ちなみに、『キミスカ』の機能である適性検査は、導入企業の社員の方にも5名まで受けていただくことができます。この情報をモデルケースにして、似たような値を出している学生にアタックするなど、採用のヒントとして活用していただけます。
私たちの新たな取り組みとしては、Twitterで個人のアカウントの活用をはじめました。学生のより生に近い声を知ろうという目的です。実名と顔写真を出してやっているので結構恥ずかしいんですけどね(笑)
そこでは直接学生からの質問もよくいただくようになりました。「何社受けても内定をもらえる気がしません。

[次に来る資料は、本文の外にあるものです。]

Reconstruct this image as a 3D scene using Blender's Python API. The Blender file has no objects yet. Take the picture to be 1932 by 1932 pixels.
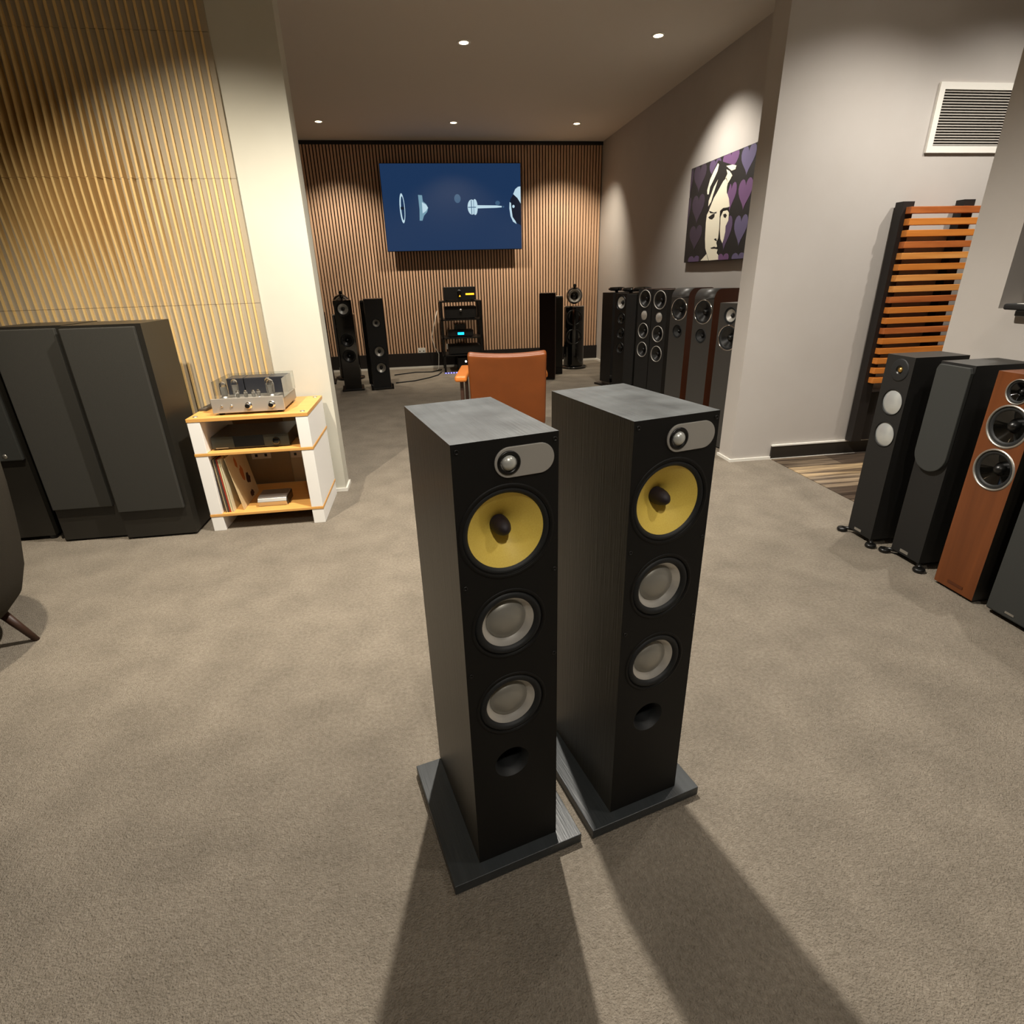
import bpy, bmesh, math, random
from mathutils import Matrix, Vector
random.seed(7)
PI = math.pi
C = bpy.context.scene.collection
SC = bpy.context.scene

# ------------------------------------------------------------ camera
YAW, PITCH, ROLL, CAMH, FPX = 0.139655, 0.401238, -0.02797, 1.28616, 1042.99
def cam_basis():
    cy, sy = math.cos(YAW), math.sin(YAW); cp, sp = math.cos(PITCH), math.sin(PITCH)
    f = Vector((sy*cp, cy*cp, -sp)); r = Vector((cy, -sy, 0)); u = r.cross(f)
    cr, sr = math.cos(ROLL), math.sin(ROLL)
    return r*cr+u*sr, -r*sr+u*cr, f
_r, _u, _f = cam_basis()
cd = bpy.data.cameras.new('camera'); cam = bpy.data.objects.new('camera', cd); C.objects.link(cam)
cd.sensor_width = 36; cd.lens = 36*FPX/1932; cd.clip_start = 0.02
cam.matrix_world = Matrix(((_r.x, _u.x, -_f.x, 0), (_r.y, _u.y, -_f.y, 0), (_r.z, _u.z, -_f.z, CAMH), (0, 0, 0, 1)))
SC.camera = cam
SC.view_settings.view_transform = 'Standard'; SC.view_settings.look = 'None'
SC.view_settings.exposure = 0.12; SC.view_settings.gamma = 1; SC.view_settings.use_curve_mapping = False
SC.cycles.max_bounces = 8
w = bpy.data.worlds.new('world'); SC.world = w; w.use_nodes = True
w.node_tree.nodes['Background'].inputs[0].default_value = (1.0, .9, .78, 1)
w.node_tree.nodes['Background'].inputs[1].default_value = 0.02

# ------------------------------------------------------------ lamps: (x, y, z, watts, cone deg, blend, colour, aim)
WARM = (1.0, .89, .73); WARM2 = (1.0, .93, .83); NEUT = (1.0, .94, .86)
LAMPS = [
 (0.21, 2.32, 3.0, 430, 130, .7, WARM2, (0.05, 0.0)),      # behind the two front loudspeakers
 (-1.25, 2.0, 3.0, 285, 86, .7, WARM, (.16, .44)),        # in front of the rack, pier and wave slats
 (2.66, 2.74, 3.0, 130, 125, .8, NEUT, (.0, .0)),          # by the wooden screen
 (0.35, -0.75, 3.0, 92, 130, .8, WARM2, (0, .25)),         # over the photographer
 (1.75, 0.5, 3.0, 45, 125, .8, NEUT, (.1, .1)),
 (-1.9, -0.6, 3.0, 25, 125, .8, WARM2, (0, .1)),
 (-1.05, 8.1, 3.0, 130, 95, .8, WARM, (0, .35)),           # back room wall washers
 (0.55, 8.1, 3.0, 150, 95, .6, WARM, (0, .35)),
 (2.1, 8.1, 3.0, 165, 95, .8, WARM, (0, .35)),
 (2.05, 5.35, 3.0, 135, 100, .8, WARM2, (.25, 0)),         # on the painting
 (0.5, 5.6, 3.0, 130, 110, .8, WARM2, (0, 0)),
 (3.75, 2.7, 3.0, 105, 120, .8, NEUT, (-.1, .1)),
]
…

どうしたらいいでしょうか?」「どうしても人前が苦手なのですが、面接は大丈夫でしょうか?」というような、匿名だからこその質問が多いです。他社の人事の方との交流もありますね。まだまだ試行錯誤しながらの活用ですが、うまく活用していこうと思っています。
渕田氏:
就活ルールがなくなることで、学生側も企業側も自由に表現できる幅が大きくなったと思います。だからこそ、学生が就活をするタイミングもその方法も「ありのまま」「自分らしく」活動していってほしいと思いますね。
まとめ
一時は社員が半減するような事態に陥っていたにもかかわらず、商品にフォーカスした事業部の見直しにより立て直し、自社を代表するサービスは必要に応じ潔く見直しを行う。こうしてさらに大きく飛躍していくグローアップと『キミスカ』。そのストーリーやビジョンが、結果として社員満足度の向上・離職率の低下につながっているようです。
さらに、採用を専門に扱うグローアップならではの、今後の就活市場に対する意見を伺うこともできました。今後の採用市場では、企業も学生も、「個」にフォーカスしたアピールがますます重要になってくるでしょう。